* [Given task]
A single number is the answer here: how many lines of the entries contain "scene"?
** start of Record extracts **
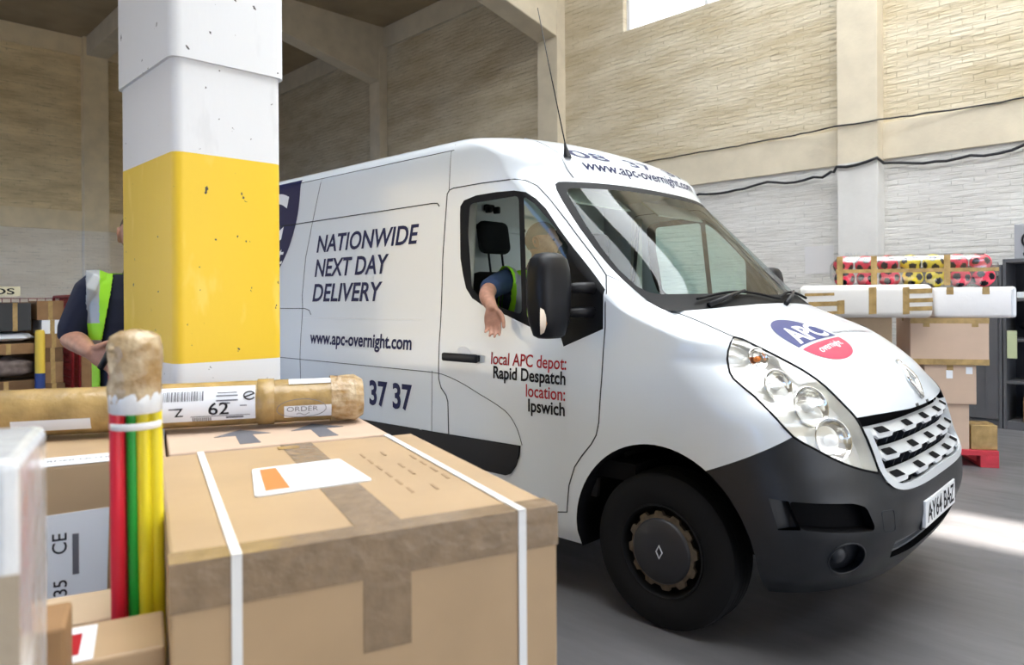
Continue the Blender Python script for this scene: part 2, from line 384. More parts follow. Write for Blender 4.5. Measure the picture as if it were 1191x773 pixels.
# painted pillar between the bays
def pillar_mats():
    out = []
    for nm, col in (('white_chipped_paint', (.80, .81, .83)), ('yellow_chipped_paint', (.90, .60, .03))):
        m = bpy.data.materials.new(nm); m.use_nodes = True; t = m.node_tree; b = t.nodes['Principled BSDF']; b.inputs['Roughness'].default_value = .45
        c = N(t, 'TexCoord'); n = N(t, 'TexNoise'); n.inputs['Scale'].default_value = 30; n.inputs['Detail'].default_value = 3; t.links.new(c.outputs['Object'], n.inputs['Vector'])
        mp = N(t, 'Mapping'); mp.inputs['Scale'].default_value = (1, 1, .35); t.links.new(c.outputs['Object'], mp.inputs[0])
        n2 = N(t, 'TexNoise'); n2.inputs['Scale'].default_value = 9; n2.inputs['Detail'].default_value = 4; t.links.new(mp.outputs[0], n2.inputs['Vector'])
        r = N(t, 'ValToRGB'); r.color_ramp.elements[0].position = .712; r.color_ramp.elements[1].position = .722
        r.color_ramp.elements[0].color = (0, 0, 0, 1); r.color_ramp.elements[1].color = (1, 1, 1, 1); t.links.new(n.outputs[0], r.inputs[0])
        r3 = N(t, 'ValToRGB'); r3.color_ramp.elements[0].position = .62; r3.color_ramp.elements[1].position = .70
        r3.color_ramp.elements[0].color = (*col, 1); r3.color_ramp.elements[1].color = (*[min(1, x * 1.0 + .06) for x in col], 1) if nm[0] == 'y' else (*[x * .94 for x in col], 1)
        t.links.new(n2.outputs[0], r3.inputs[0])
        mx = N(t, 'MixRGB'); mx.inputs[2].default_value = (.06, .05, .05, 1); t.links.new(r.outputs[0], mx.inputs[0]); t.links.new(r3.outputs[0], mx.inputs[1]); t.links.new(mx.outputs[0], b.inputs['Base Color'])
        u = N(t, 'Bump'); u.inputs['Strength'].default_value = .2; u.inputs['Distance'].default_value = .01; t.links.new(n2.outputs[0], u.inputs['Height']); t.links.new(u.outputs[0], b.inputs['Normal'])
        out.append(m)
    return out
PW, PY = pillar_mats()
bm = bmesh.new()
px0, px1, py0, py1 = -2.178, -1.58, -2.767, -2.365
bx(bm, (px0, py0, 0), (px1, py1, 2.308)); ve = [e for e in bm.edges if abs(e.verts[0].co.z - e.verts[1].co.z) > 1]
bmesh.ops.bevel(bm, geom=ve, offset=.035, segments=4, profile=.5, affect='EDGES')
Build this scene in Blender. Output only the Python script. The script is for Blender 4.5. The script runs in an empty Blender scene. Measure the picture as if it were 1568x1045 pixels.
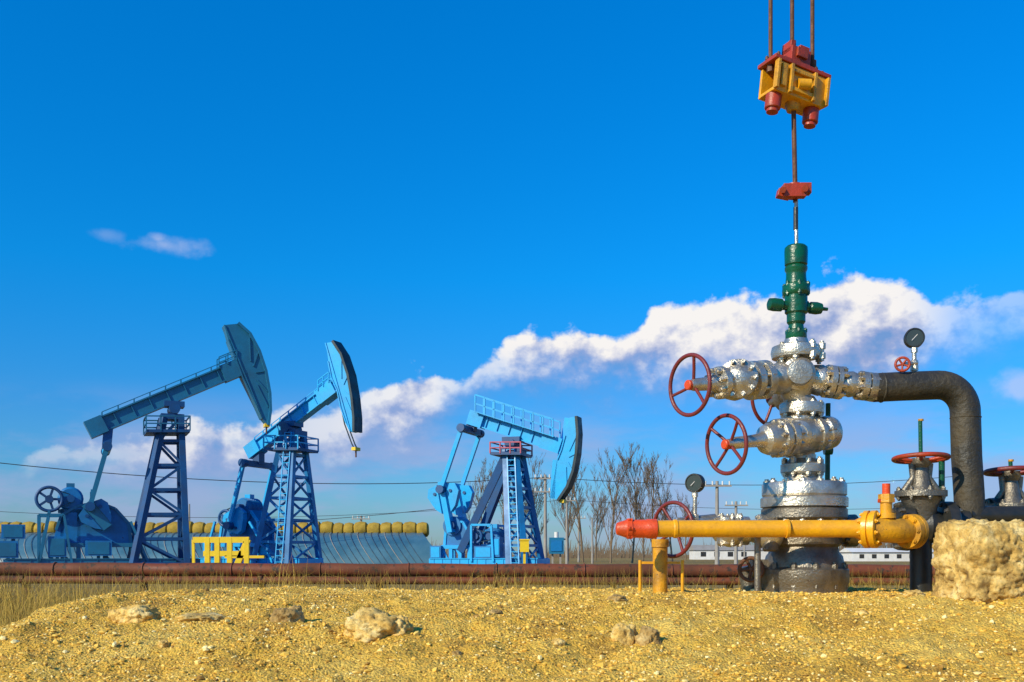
** end of Record extracts **
* [Exercise response]
2